Let’s remember that even when there is a “better” candidate (yes, better Roosevelt than Hoover, better anyone than George Bush), that difference will not mean anything unless the power of the people asserts itself in ways that the occupant of the White House will find it dangerous to ignore.

The unprecedented policies of the New Deal — Social Security, unemployment insurance, job creation, minimum wage, subsidized housing — were not simply the result of President FDR’s progressivism.

The Roosevelt administration, coming into office, faced a nation in turmoil. The unemployed were rioting in Detroit, Chicago, Boston, New York and Seattle. In 1934, strikes broke out all over. There was a general strike in Minneapolis, a general strike in San Francisco, hundreds of thousands on strike in the textile mills of the South. Desperate people were taking action on their own, defying the police to put back the furniture of evicted tenants.

Without a national crisis — economic destitution and rebellion — it is not likely the Roosevelt administration would have instituted the bold reforms that it did.

Today, we can be sure that the Democratic Party, unless it faces a popular upsurge, will not move off center.

The two leading Presidential candidates have made it clear that if elected, they will not bring an immediate end to the Iraq War, or institute a system of free health care for all.

They offer no radical change from the status quo.

They do not propose what the present desperation of people cries out for: a government guarantee of jobs to everyone who needs one, a minimum income for every household, housing relief to everyone who faces eviction or foreclosure.

They do not suggest the deep cuts in the military budget or the radical changes in the tax system that would free billions, even trillions, for social programs to transform the way we live.

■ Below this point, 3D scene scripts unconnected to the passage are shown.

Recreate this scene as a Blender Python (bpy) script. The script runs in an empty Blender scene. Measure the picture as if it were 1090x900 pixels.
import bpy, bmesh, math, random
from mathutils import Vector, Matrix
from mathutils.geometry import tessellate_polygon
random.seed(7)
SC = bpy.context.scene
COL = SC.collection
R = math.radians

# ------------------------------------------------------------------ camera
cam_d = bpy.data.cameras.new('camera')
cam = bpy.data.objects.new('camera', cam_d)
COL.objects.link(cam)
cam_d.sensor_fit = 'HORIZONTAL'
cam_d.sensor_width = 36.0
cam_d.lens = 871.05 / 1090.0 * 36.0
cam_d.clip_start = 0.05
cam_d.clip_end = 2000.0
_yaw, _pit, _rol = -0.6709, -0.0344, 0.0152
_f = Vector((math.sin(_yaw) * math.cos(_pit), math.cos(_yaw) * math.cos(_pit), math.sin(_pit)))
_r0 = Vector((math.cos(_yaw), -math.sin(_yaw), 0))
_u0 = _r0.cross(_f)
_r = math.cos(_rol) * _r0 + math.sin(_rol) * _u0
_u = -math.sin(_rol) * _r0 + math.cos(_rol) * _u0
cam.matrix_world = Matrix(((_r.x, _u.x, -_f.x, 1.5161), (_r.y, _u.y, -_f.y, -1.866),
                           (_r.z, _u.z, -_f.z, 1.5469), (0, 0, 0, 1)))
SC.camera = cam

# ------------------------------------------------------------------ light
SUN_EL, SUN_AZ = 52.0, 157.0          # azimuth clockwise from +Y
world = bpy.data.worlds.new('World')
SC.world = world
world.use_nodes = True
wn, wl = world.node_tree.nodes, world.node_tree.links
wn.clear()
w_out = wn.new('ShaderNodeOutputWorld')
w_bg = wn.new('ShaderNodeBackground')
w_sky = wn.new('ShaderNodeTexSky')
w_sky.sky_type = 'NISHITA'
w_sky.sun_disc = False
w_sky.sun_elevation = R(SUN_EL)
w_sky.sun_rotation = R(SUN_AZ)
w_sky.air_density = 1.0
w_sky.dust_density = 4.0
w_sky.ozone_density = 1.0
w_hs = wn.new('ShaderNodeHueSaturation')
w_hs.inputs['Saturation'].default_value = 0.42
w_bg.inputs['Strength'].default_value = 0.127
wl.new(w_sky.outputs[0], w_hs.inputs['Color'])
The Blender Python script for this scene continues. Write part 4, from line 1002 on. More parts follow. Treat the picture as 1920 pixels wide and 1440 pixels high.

We should not expect that a victory at the ballot box in November will even begin to budge the nation from its twin fundamental illnesses: capitalist greed and militarism.

So we need to free ourselves from the election madness engulfing the entire society.

Voting is easy and marginally useful, but it is a poor substitute for democracy, which requires direct action by concerned citizens against the obstacles to life, liberty and the pursuit of happiness.